Of the total revenue, $333.2m came from its Casinos and Resorts business segment, an improvement of 11.1%.

International Interactive Revenue, driven by Bally’s 2021 acquisition of Gamesys Group, totalled $247.8m for the quarter, up 5.6%.

Meanwhile, the group’s North America Interactive division generated the remaining $25.3m in revenue, up 40% on the prior-year period.

Adjusted EBITDA across the group was $130m, down 5.1% compared to the $137m in EBITDA registered in Q2 2022.

EBITDA was hindered by a substantial increase in rent expenses, from $11.5m to $31.3m. Excluding rent expenses, EBITDAR for the quarter was $161.4m.

Overall, the business declared a net loss of $25.7m, compared to net income of $59.5m in Q2 2022.

“Bally’s made significant strides this quarter, announcing new initiatives, achieving important project milestones, and building on our strong foundation for 2023 and beyond,” said Bally’s CEO Robeson Reeves. 

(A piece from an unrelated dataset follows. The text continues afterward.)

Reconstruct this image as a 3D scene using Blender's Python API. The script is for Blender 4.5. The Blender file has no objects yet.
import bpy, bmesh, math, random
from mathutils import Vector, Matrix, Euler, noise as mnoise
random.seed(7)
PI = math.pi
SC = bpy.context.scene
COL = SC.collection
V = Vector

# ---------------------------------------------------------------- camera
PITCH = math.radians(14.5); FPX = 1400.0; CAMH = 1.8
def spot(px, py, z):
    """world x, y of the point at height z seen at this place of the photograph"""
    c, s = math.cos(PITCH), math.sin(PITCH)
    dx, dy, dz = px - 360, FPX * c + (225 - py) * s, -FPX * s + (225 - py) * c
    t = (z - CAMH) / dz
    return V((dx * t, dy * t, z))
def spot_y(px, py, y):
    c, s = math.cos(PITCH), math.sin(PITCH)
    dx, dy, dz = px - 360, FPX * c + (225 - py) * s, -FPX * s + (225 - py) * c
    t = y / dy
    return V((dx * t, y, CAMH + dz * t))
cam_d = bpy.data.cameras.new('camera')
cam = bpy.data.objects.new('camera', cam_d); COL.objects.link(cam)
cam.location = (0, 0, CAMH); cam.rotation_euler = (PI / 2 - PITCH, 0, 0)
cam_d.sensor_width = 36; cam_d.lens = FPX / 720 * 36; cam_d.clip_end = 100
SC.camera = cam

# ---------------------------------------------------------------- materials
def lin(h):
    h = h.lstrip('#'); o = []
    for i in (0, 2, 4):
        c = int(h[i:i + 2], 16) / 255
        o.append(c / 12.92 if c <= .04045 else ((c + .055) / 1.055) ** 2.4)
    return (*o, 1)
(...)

President George Papanier added: “Our core Casinos and Resorts customer base remains resilient. 

“While we are keeping a close eye on spending trends and the health of the consumer generally, we are pleased with how our overall portfolio is performing, with significant year-over-year revenue growth and margin expansion.”

Looking ahead, Bally’s has reiterated previously issued earnings guidance for the full-year 2023, of between $2.5bn and $2.6bn.

Adjusted EBITDAR for the full year is expected to come in between $665m and $700m.